> The exercise:
Work out how many lines hold the string "this". The answer is a single number, nothing more.

> Input records:
— begin —

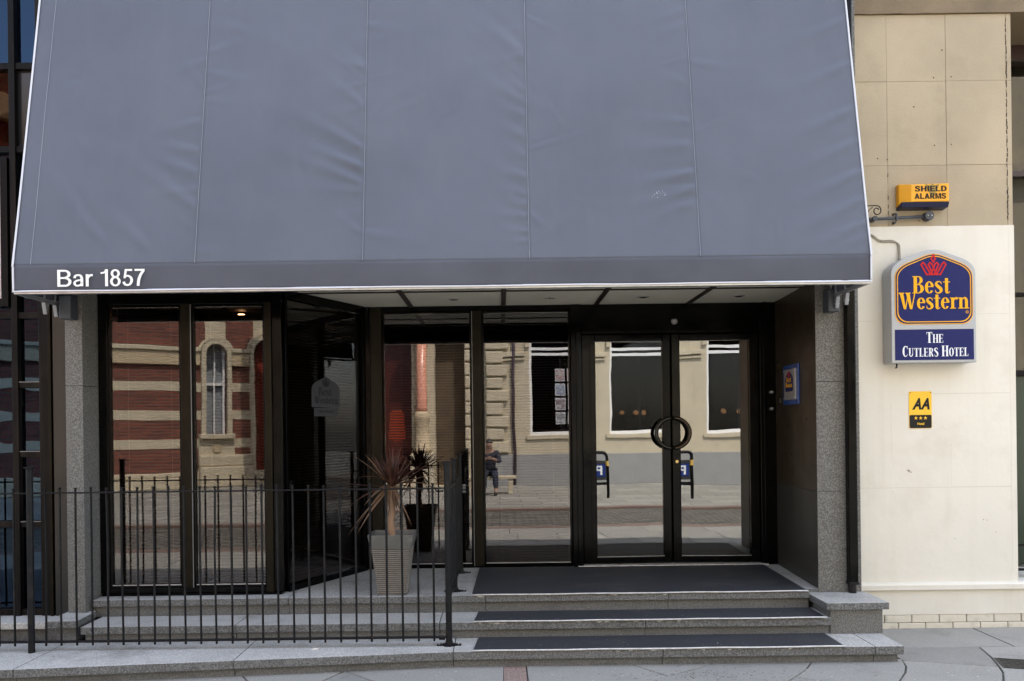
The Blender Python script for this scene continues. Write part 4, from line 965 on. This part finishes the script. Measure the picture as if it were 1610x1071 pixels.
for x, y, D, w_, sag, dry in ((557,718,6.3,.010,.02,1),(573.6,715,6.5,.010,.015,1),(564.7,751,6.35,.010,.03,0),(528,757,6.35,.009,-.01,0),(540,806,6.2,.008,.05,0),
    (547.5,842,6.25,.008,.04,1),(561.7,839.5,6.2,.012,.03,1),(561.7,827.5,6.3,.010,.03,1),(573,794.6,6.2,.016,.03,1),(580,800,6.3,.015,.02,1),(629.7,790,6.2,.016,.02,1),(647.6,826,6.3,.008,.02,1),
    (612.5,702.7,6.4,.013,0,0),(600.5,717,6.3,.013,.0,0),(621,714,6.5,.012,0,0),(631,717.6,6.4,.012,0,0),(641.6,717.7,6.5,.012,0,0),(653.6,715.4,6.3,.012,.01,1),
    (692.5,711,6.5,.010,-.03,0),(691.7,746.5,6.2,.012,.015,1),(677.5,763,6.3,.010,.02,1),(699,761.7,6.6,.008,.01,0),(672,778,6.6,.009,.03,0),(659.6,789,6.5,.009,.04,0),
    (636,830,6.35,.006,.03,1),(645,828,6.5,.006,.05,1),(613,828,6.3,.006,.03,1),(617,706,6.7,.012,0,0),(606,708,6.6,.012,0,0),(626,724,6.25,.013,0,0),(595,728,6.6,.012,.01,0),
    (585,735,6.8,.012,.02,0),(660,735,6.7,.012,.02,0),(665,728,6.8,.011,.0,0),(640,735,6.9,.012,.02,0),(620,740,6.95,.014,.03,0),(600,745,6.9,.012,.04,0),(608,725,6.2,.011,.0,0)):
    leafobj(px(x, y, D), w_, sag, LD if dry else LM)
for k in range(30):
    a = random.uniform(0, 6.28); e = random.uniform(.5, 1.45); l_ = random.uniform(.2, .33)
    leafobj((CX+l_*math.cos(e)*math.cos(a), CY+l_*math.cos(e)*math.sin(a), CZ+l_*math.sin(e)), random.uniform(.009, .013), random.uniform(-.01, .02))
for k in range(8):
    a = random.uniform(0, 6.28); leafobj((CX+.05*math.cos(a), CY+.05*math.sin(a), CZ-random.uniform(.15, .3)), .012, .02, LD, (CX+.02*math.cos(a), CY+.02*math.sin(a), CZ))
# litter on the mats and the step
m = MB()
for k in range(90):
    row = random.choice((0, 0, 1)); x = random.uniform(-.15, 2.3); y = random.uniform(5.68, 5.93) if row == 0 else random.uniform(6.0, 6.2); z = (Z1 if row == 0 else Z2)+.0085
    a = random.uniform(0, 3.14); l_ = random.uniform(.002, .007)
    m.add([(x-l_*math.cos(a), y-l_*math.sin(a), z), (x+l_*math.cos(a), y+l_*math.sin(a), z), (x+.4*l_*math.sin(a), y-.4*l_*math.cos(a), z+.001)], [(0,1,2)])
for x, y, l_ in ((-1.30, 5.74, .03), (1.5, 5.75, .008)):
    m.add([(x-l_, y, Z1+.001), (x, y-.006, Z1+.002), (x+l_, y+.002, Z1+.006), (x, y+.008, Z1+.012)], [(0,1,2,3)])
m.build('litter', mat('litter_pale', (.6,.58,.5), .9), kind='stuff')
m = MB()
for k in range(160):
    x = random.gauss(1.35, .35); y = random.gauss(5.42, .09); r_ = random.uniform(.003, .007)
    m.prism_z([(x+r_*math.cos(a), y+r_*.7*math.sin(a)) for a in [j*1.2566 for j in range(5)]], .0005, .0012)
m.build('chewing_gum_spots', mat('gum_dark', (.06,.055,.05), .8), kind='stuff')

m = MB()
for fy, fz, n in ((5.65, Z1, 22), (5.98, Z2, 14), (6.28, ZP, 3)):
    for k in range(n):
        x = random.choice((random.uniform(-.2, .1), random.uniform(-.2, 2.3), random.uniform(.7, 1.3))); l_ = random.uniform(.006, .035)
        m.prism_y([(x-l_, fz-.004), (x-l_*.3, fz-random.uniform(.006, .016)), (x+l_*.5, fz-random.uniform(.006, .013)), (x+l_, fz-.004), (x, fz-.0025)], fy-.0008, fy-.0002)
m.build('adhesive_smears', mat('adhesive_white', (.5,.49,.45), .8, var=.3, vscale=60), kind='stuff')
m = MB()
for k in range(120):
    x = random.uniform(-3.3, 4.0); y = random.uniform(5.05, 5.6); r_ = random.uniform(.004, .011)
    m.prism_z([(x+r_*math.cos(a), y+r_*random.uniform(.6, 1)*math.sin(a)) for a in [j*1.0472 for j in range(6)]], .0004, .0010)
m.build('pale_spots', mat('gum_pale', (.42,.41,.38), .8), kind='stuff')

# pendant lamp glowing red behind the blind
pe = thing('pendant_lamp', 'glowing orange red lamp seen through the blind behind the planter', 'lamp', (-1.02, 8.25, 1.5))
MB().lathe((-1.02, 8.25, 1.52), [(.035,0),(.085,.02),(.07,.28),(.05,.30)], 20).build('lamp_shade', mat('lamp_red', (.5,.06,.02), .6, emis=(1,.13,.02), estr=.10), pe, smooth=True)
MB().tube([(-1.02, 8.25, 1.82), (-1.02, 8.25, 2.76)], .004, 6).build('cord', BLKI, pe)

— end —
— begin —

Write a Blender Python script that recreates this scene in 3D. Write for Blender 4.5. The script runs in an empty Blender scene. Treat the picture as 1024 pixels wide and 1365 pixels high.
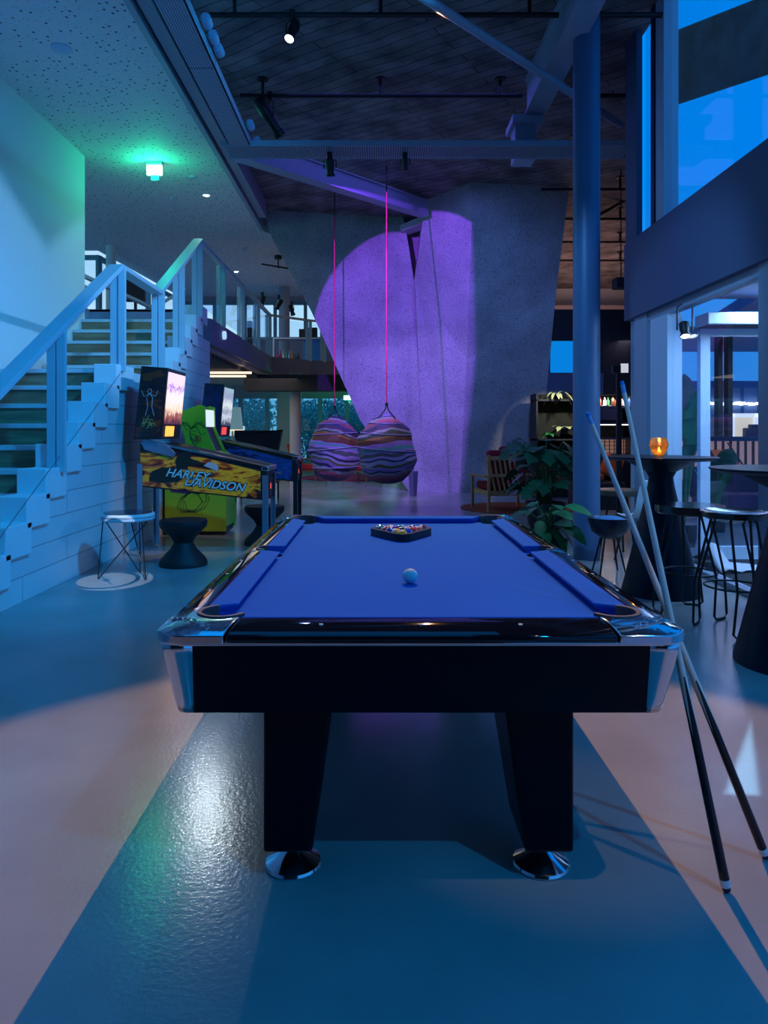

— end —

> Correct answer:
2